SCOTLAND’S performance against the world’s second-ranked team improved only on their most recent showing against the best in rugby because they registered a win this time around, according to their head coach.

Gregor Townsend described yesterday’s defeat over England as the greatest moment of his coaching career after a three-try opening half set up a convincing 25-13 win, but he reckoned they had played just as well in the opening period against the All Blacks in November.

“The first half of that game and the first half of the New Zealand game were similar, in our intent to play the way we believed would be a success, and our accuracy,” he said.
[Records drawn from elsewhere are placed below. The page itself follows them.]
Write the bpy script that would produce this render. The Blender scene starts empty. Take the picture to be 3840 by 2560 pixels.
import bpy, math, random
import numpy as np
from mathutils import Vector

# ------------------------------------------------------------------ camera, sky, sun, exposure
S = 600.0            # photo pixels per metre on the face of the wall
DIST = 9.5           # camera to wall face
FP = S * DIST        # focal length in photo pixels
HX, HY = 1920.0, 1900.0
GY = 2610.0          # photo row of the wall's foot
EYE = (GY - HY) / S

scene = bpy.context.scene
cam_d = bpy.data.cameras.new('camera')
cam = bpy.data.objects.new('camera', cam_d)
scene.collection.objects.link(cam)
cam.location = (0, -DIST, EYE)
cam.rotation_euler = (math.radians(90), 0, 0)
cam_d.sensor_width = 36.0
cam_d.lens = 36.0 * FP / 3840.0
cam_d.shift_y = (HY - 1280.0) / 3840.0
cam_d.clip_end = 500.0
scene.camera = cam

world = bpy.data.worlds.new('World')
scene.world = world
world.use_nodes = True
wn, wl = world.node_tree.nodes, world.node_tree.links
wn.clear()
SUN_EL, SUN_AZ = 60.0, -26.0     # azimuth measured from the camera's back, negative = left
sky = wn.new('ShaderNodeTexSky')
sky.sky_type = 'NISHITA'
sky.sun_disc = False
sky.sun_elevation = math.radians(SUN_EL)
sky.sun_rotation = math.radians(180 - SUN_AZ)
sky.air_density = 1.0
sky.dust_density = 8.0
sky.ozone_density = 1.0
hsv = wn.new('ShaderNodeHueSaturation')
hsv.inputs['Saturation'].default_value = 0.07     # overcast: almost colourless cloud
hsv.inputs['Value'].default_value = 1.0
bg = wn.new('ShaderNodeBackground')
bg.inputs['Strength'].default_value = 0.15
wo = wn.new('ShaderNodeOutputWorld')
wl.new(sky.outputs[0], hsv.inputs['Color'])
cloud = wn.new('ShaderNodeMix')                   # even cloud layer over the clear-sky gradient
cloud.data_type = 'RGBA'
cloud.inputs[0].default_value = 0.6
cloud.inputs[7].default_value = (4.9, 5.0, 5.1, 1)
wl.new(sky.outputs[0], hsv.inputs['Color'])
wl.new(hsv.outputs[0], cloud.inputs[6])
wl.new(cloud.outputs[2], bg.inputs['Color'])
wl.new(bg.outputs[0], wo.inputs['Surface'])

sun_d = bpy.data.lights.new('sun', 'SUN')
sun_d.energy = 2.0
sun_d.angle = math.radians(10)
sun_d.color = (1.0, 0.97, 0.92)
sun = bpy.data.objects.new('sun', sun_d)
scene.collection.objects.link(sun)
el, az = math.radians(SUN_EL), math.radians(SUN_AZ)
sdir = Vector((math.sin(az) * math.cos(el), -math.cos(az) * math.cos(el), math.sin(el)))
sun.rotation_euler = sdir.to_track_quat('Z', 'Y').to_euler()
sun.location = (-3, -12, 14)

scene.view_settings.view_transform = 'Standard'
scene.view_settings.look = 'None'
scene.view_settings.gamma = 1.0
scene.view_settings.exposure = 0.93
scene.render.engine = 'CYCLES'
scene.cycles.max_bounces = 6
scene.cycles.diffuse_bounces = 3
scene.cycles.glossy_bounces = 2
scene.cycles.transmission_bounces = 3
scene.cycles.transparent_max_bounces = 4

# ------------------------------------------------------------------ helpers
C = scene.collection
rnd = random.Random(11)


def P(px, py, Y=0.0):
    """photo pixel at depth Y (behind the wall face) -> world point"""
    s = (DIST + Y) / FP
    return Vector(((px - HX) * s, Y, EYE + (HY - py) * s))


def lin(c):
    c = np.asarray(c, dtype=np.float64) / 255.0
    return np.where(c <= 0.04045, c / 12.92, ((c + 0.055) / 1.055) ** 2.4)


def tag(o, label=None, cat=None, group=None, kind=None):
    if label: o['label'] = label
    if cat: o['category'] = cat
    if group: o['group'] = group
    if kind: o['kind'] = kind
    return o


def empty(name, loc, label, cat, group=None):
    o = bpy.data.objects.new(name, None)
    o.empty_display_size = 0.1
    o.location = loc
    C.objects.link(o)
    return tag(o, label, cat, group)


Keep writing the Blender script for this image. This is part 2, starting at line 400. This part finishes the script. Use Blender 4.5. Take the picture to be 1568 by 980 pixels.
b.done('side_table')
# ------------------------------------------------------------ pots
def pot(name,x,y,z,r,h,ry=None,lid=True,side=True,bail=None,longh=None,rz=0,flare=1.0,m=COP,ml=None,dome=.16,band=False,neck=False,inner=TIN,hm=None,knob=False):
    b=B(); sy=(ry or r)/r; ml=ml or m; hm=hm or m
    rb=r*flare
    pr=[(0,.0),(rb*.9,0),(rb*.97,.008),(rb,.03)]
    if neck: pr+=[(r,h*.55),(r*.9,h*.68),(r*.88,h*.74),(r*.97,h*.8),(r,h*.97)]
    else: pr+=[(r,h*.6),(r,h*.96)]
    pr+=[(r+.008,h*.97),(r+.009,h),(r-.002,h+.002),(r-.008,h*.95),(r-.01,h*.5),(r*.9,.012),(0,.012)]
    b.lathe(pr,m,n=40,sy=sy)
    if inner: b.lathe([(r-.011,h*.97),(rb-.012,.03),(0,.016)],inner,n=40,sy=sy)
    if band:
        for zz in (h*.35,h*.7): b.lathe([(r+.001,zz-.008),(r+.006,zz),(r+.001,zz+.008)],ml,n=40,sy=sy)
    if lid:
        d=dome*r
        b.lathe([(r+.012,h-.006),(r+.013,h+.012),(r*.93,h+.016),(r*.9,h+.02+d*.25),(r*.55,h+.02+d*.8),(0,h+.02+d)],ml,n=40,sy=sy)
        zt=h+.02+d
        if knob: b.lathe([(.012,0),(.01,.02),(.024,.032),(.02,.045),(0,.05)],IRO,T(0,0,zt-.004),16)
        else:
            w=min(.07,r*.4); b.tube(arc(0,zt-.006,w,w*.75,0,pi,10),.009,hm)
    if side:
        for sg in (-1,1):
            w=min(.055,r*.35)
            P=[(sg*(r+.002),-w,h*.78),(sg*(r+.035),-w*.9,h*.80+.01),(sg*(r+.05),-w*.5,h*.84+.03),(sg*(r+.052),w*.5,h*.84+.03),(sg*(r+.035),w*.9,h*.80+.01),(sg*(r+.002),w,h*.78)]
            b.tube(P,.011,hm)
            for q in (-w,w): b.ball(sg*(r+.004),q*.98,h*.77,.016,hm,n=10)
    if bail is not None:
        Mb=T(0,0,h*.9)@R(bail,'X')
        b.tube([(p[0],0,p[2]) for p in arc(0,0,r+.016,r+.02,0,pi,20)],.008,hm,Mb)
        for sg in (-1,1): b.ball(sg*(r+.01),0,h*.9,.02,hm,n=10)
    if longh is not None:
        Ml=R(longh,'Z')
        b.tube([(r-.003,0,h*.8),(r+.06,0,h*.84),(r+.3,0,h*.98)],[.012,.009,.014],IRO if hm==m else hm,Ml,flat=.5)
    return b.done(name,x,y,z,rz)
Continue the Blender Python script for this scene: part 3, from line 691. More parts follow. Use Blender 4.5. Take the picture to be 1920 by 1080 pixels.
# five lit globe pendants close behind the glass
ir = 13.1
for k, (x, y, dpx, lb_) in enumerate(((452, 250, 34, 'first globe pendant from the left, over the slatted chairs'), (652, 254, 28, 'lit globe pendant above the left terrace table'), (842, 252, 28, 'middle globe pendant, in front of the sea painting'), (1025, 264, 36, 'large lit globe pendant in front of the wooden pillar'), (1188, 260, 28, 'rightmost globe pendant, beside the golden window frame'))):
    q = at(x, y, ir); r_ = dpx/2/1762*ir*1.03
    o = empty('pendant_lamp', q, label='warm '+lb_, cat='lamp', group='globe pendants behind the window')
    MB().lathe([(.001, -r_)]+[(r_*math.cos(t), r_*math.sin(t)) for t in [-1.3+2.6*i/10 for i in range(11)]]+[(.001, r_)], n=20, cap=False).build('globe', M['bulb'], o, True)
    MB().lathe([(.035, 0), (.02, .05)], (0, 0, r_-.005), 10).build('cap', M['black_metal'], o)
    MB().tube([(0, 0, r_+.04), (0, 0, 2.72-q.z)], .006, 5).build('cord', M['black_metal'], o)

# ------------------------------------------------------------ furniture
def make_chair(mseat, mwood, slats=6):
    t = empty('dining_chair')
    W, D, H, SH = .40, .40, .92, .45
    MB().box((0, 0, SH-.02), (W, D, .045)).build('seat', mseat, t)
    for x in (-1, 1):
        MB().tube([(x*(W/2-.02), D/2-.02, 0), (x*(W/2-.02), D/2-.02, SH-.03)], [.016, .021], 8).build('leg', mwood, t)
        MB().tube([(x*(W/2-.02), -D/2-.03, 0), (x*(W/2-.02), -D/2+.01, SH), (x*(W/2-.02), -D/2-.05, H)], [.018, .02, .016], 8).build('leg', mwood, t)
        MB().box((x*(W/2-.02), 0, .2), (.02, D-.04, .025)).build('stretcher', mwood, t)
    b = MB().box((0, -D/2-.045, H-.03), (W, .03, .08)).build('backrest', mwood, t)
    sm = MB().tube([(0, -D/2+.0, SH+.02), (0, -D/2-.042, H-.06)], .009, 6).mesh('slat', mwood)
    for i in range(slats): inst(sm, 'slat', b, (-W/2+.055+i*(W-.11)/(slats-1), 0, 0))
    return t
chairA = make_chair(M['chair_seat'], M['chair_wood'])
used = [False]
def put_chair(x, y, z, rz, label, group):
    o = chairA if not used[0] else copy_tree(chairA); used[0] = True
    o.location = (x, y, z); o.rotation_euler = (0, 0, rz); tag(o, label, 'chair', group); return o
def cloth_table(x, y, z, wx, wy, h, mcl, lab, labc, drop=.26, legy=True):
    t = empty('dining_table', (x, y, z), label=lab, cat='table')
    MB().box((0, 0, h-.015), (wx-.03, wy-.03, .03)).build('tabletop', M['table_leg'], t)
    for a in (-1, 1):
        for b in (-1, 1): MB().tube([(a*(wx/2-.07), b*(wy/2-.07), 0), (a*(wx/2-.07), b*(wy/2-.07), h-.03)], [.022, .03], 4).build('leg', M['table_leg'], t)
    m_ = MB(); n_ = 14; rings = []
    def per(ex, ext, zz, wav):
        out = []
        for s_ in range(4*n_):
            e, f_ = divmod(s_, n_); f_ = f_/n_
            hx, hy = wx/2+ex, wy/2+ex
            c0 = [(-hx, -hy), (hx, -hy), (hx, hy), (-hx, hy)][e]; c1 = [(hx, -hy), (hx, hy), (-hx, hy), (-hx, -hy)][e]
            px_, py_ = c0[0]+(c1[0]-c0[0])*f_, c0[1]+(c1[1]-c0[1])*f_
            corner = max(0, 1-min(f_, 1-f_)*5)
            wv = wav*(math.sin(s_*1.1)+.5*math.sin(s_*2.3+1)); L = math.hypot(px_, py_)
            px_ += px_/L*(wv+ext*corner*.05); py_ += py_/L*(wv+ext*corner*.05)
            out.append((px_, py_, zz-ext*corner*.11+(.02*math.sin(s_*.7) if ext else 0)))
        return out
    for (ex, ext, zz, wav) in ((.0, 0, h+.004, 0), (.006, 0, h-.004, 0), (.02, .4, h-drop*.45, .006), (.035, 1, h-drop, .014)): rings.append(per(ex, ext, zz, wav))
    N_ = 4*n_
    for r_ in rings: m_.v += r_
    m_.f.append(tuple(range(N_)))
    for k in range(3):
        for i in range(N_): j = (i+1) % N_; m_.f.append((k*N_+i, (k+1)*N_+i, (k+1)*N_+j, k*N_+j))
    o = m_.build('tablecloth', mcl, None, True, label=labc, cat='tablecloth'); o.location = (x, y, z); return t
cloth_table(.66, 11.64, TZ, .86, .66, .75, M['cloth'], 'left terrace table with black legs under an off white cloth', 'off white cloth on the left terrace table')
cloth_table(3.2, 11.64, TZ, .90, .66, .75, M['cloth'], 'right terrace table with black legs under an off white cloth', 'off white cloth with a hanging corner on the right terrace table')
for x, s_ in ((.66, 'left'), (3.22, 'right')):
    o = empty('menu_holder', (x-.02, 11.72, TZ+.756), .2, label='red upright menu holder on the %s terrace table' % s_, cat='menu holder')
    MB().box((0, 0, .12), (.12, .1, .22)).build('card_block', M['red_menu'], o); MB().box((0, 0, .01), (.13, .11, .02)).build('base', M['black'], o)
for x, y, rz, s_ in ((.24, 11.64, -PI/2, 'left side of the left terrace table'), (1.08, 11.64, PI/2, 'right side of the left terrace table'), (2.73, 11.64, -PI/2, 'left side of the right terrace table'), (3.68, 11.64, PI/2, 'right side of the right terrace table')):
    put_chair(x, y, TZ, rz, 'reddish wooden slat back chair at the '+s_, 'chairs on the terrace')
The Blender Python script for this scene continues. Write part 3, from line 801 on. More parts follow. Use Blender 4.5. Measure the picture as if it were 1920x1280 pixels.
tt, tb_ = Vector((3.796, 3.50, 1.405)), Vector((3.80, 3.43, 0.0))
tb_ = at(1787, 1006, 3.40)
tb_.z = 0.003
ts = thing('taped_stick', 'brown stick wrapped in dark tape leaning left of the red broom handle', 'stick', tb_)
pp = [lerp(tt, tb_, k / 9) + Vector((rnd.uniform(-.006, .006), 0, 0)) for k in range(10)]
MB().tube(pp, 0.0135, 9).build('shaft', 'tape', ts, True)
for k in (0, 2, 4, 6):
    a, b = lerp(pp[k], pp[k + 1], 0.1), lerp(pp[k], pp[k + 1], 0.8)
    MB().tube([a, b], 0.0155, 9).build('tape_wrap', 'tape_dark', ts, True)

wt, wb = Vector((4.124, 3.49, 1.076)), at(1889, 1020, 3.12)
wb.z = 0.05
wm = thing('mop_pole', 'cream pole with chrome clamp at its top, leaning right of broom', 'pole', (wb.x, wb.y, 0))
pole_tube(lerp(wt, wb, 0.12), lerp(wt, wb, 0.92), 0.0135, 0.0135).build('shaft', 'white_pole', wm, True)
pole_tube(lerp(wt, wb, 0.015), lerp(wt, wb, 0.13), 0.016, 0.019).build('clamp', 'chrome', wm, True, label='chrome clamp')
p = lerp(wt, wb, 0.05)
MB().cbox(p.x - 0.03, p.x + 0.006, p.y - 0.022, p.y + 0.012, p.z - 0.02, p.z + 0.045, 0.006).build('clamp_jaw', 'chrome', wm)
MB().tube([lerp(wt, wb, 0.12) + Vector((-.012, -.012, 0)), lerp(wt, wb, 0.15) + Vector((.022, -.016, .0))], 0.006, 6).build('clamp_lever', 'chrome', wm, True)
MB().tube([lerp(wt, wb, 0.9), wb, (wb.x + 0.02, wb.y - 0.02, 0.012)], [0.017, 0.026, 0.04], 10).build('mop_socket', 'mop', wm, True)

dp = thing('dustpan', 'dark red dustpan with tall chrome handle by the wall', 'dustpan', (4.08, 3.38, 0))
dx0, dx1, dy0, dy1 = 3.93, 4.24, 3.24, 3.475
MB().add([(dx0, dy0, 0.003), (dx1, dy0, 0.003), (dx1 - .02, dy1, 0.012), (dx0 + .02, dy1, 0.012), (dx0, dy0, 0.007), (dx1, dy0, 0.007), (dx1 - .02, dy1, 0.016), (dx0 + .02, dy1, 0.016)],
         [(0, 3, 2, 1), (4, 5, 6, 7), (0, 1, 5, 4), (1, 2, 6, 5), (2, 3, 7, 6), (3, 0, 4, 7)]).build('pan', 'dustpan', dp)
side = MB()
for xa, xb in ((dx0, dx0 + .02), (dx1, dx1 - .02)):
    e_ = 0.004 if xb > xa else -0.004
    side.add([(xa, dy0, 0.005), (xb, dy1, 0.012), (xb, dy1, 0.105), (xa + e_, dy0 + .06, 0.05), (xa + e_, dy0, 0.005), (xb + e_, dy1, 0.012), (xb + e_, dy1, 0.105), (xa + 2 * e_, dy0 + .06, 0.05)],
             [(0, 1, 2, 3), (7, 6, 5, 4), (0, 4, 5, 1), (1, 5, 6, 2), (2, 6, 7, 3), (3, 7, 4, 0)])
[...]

“Our defence was outstanding in both those games. The difference tonight was that we finished off opportunities and took them really well.

“The second half was always going to be a tighter affair. They were going to come back, they would have adjusted to certain things we were doing and the ball was certainly slower in the second half for us.

“It wasn’t the complete performance, but the way we defended in the second half, especially in the last two minutes, was excellent. When the clock ticked to 80, we were still defending very well, keeping England out. That was very satisfying and we’re very proud of the players’ effort there.”

Both those results have been achieved at Murrayfield, however, and having put themselves back into championship contention with wins on their own ground over France and England after a dreadful opening day

performance in Cardiff, they now face two road trips and in particular a visit to Dublin where they have won only once in the past 20 years, back in 2010.

“We know we’ve got Ireland who are an outstanding team with a great home record,” he said.

“We’ve got our own issues to deal with about being better away from home, and that’s going to be our focus when we come back into camp in a week’s time. We have to show a truer picture of what we’re about when we play away from home and we’ll see where that takes us.”

This is, however, a Scotland squad that has started to overcome its traditional hang-ups having, in 2016, beaten France for the first time in a decade, then last season claimed a first opening day win in the Six Nations Championship in 11 years before beating Wales for the first time in a decade, also going on to claim home and away victories against Australia in the same year.

The ending of another 10-year wait against opponents who were pursuing history in seeking to be the first England team to win three successive championships – something they could still achieve – was, then, just the latest milestone in terms of their reinventing themselves and gaining respect.

“We want to improve. It is about progressing,” said Townsend.

“It’s about finding a way to win but getting better… getting better during games and getting better game to game. It was much more like the standard of performance that we put in in November.

“Last time we found a way to win but we probably weren’t playing at our best, that was getting closer. We now have to move onto our next two games and make sure we improve.”

Meanwhile, England coach Eddie Jones paid tribute to Scotland’s performance, while insisting that the need to do so should not be over-shadowed by commentary on the pre-match incident in which Owen Farrell appeared to push a Scotland player, causing a tussle among a number of players as the teams headed into the tunnel after their preparations.

While he was obviously keen to deflect attention away from a misdemeanor by one of his key players, he was right to do because any effect it had on the home team was a positive one.

Nor did it have any benefit for the England team on the basis of Dylan Hartley’s admission that they had been off the pace as the game got underway.

“Scotland were outstanding today and deserved their win,” he said. “For some reason we lacked intensity at the start and Scotland took advantage.”